Beschreibung

vor 15 Jahren
The increasing importance of distributed and decentralized software
architectures entails more and more attention for adaptive
software. Obtaining adaptiveness, however, is a difficult task as
the software design needs to foresee and cope with a variety of
situations. Using reconfiguration of components facilitates this
task, as the adaptivity is conducted on an architecture level
instead of directly in the code. This results in a separation of
concerns; the appropriate reconfiguration can be devised on a
coarse level, while the implementation of the components can remain
largely unaware of reconfiguration scenarios. We study
reconfiguration in component frameworks based on formal theory. We
first discuss programming with components, exemplified with the
development of the cmc model checker. This highly efficient model
checker is made of C++ components and serves as an example for
component-based software development practice in general, and also
provides insights into the principles of adaptivity. However, the
component model focuses on high performance and is not geared
towards using the structuring principle of components for
controlled reconfiguration. We thus complement this highly
optimized model by a message passing-based component model which
takes reconfigurability to be its central principle. Supporting
reconfiguration in a framework is about alleviating the programmer
from caring about the peculiarities as much as possible. We utilize
the formal description of the component model to provide an
algorithm for reconfiguration that retains as much flexibility as
possible, while avoiding most problems that arise due to
concurrency. This algorithm is embedded in a general four-stage
adaptivity model inspired by physical control loops.
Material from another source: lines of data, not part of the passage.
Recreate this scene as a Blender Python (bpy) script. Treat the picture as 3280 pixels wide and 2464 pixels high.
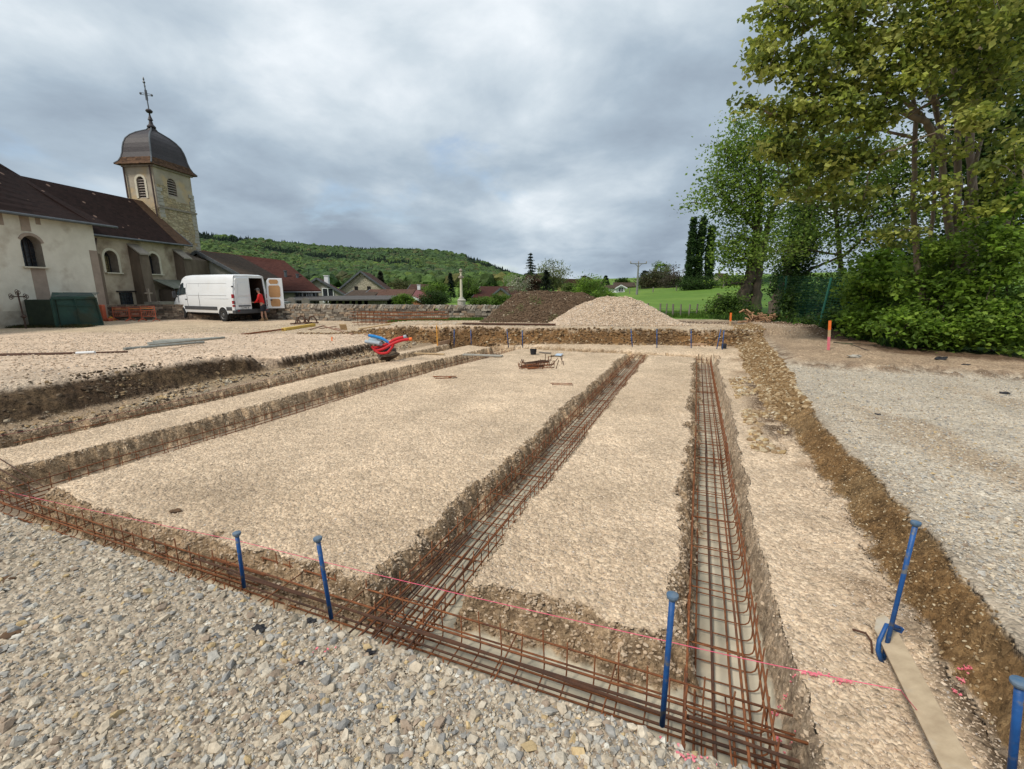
import bpy, math, random
import numpy as np
from mathutils import Vector, Matrix, Quaternion
for o in list(bpy.data.objects): bpy.data.objects.remove(o)
scn = bpy.context.scene
COL = scn.collection
R = math.radians
# ------------------------------------------------------------------ camera
CAMH = 1.65; FPX = 1463.0; CX, CY = 1640.0, 1232.0; PITCH = math.atan(307/1463.0)
cam_d = bpy.data.cameras.new("camera"); cam = bpy.data.objects.new("camera", cam_d); COL.objects.link(cam)
cam_d.sensor_width = 36; cam_d.lens = 36*FPX/3280; cam_d.clip_start = 0.05; cam_d.clip_end = 6000
cam.location = (0, 0, CAMH); cam.rotation_euler = (math.pi/2-PITCH, 0, 0)
scn.camera = cam
# ------------------------------------------------------------------ world: cloudy sky
SUN_DIR = Vector((-0.50, -0.42, 0.76)).normalized()      # towards the sun
SUN_EL = math.asin(SUN_DIR.z); SUN_AZ = math.atan2(SUN_DIR.x, SUN_DIR.y)
world = bpy.data.worlds.new("World"); scn.world = world; world.use_nodes = True
wn, wl = world.node_tree.nodes, world.node_tree.links
wn.clear()
def wnode(t, **k):
    n = wn.new(t)
    for a, b in k.items(): setattr(n, a, b)
    return n
def wmath(op, a, b=None):
    n = wnode('ShaderNodeMath', operation=op)
    for i, v in enumerate((a, b)):
        if v is None: continue
        if isinstance(v, (int, float)): n.inputs[i].default_value = v
        else: wl.new(v, n.inputs[i])
    return n.outputs[0]
sky = wnode('ShaderNodeTexSky', sky_type='NISHITA', sun_disc=False, sun_elevation=SUN_EL, sun_rotation=SUN_AZ)
bg1 = wnode('ShaderNodeBackground'); bg1.inputs[1].default_value = 0.11
wl.new(sky.outputs[0], bg1.inputs[0])
tc = wnode('ShaderNodeTexCoord'); sep = wnode('ShaderNodeSeparateXYZ'); wl.new(tc.outputs['Generated'], sep.inputs[0])
zc = wmath('MAXIMUM', sep.outputs[2], 0.0); zz = wmath('ADD', zc, 0.30)
px = wmath('DIVIDE', sep.outputs[0], zz); py = wmath('DIVIDE', sep.outputs[1], zz)
cmb = wnode('ShaderNodeCombineXYZ'); wl.new(px, cmb.inputs[0]); wl.new(py, cmb.inputs[1])
def wnoise(scale, detail, rough, off, dist=0.0):
    m = wnode('ShaderNodeMapping'); m.inputs['Location'].default_value = off; wl.new(cmb.outputs[0], m.inputs[0])
    n = wnode('ShaderNodeTexNoise'); n.inputs['Scale'].default_value = scale; n.inputs['Detail'].default_value = detail
    n.inputs['Roughness'].default_value = rough; n.inputs['Distortion'].default_value = dist
    wl.new(m.outputs[0], n.inputs['Vector']); return n.outputs[0]
nA = wnoise(0.95, 8, 0.52, (3.6, 1.2, 0), 0.2); nB = wnoise(2.6, 8, 0.55, (8.3, 4.2, 0), 0.25)
mixn = wmath('ADD', wmath('MULTIPLY', nA, 0.68), wmath('MULTIPLY', nB, 0.32))
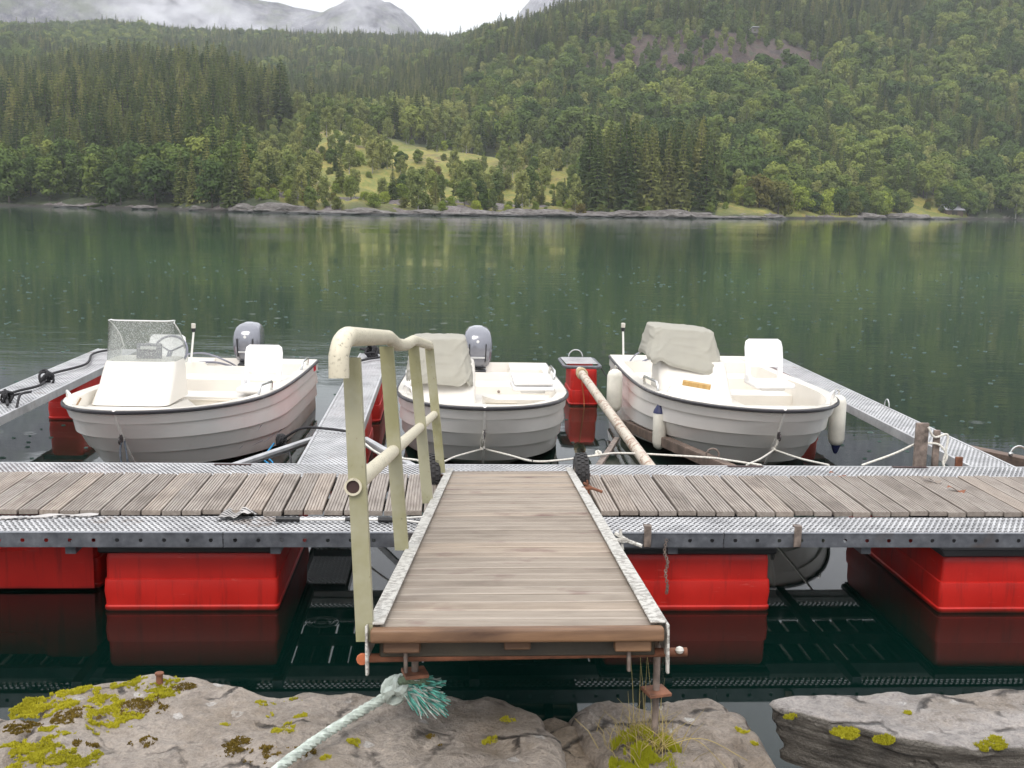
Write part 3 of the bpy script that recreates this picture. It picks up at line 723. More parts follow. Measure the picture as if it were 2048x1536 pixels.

The
reconfiguration is devised to work with stateful components,
retaining their data and unprocessed messages. Reconfiguration
plans, which are provided with a formal semantics, form the input
of the reconfiguration algorithm. We show that the algorithm
achieves perceived atomicity of the reconfiguration process for an
important class of plans, i.e., the whole process of
reconfiguration is perceived as one atomic step, while minimizing
the use of blocking of components. We illustrate the applicability
of our approach to reconfiguration by providing several examples
like fault-tolerance and automated resource control.